Bene, a meno che l’istituto svedese non si sia tramutato di colpo in uno strumento di propaganda del Cremlino, scopriamo che per la prima volta in assoluto le spese per warfare mondiali hanno sfondato quota 2 trilioni di dollari. Per l’esattezza, 2,1 trilioni, un +0,7% sull’anno precedente e il settimo anno consecutivo di aumento. Giova ripeterlo: prima dello scoppio della crisi ucraina. Ma non basta. Perché addentrandoci nelle cifre, scopriamo che con i loro 801 miliardi di spesa militare (38% del totale globale), gli Usa hanno battuto da soli gli stanziamenti di nove Paesi messi insieme: Cina (293 miliardi), India (76,6 miliardi), Regno Unito (68,4 miliardi), Russia (65,9 miliardi), Francia (56,6 miliardi), Germania (56 miliardi), Arabia Saudita (55,6 miliardi), Giappone (54,1 miliardi) e Corea del Sud (50,2 miliardi).

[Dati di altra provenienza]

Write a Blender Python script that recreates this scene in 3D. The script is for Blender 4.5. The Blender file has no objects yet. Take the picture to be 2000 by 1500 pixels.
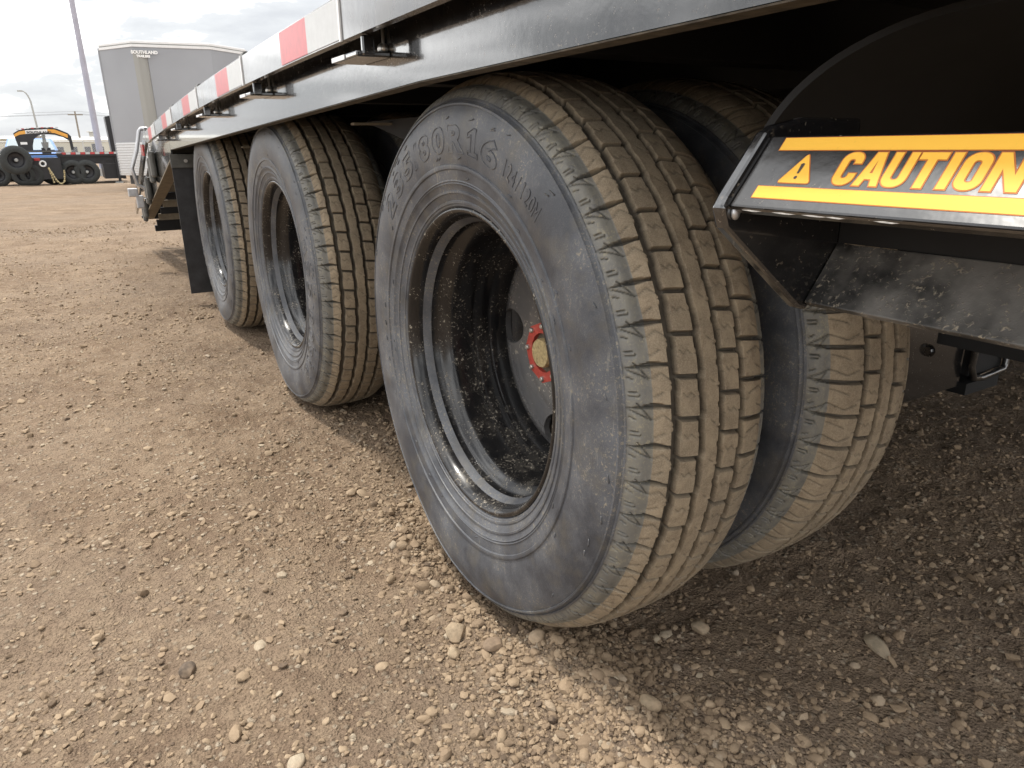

E, probabilmente colto da un attacco fulminante di anti-americanismo di ritorno, il Sipri fa notare anche come – in contemporanea con la pubblicazione del suo report annuale -, Joe Biden non solo abbia rinviato al mittente le richieste di alcuni legislatori per un taglio della spesa del Pentagono, ma, anzi, abbia chiesto al Congresso luce verde per circa 813 miliardi di nuovi stanziamenti per la difesa per il prossimo anno fiscale, un aumento di 31 miliardi rispetto alla spesa attuale. Sono cifre. E non opinioni. E se questa richiesta della Casa Bianca viene ovviamente motivata dalla necessità di farsi trovare pronti contro la rinnovata minaccia russa, occorre far notare ai camerieri di Zio Sam come questa corsa al riarmo degna della Guerra Fredda a Washington sia partita con ampio anticipo. Un po’ come l’esplosione al rialzo dei prezzi dei futures sul gas rispetto all’ultimatum ufficiale di Gazprom alla Polonia.
Ora, mi chiedo: ma vi piace davvero così tanto doverci anche rimettere materialmente e a livello economico, oltre a dover accettare lo status morale e umano di servo della gleba degli interessi altrui? Siete davvero sicuri che, quando cercate un vero responsabile per il caos in cui stiamo precipitando giorno dopo giorno, la vostra testa si stia voltando verso la latitudine esatta? Certo, il bombardamento mediatico è ancora fortissimo al riguardo. Compare qualche crepa nella narrativa, sempre più visibile, strutturale e divaricante, ma la macchina del consenso è rodata e potentissima. Un panopticon di propaganda e disinformazione che copre a 360 gradi tutto il sistema informativo e politico. Ma non durerà. Perché trattasi di John Wayne da tastiera, gente che al primo missile sparato su un campo di patate polacco come avvertimento corre dalla mamma. E smetterà di atteggiarsi a Rambo, comodamente seduto in poltrona.
A quel punto, state certi, cominceranno gradualmente ma sempre più speditamente a sparire le bandierine ucraine dai profili social. E, alla fine, Vladimir Putin tornerà a far parte del genere umano, rientrando in pieno nella paraculesca categoria tutta anglosassone del devil you know. Un diavolo brutto ma con cui occorre trattare e scendere a patti, in modo da rendersi conto che forse è meno orripilante di come lo si dipinge. Quantomeno, fino a quando avrà saldamente la mano poggiata sul rubinetto del gas.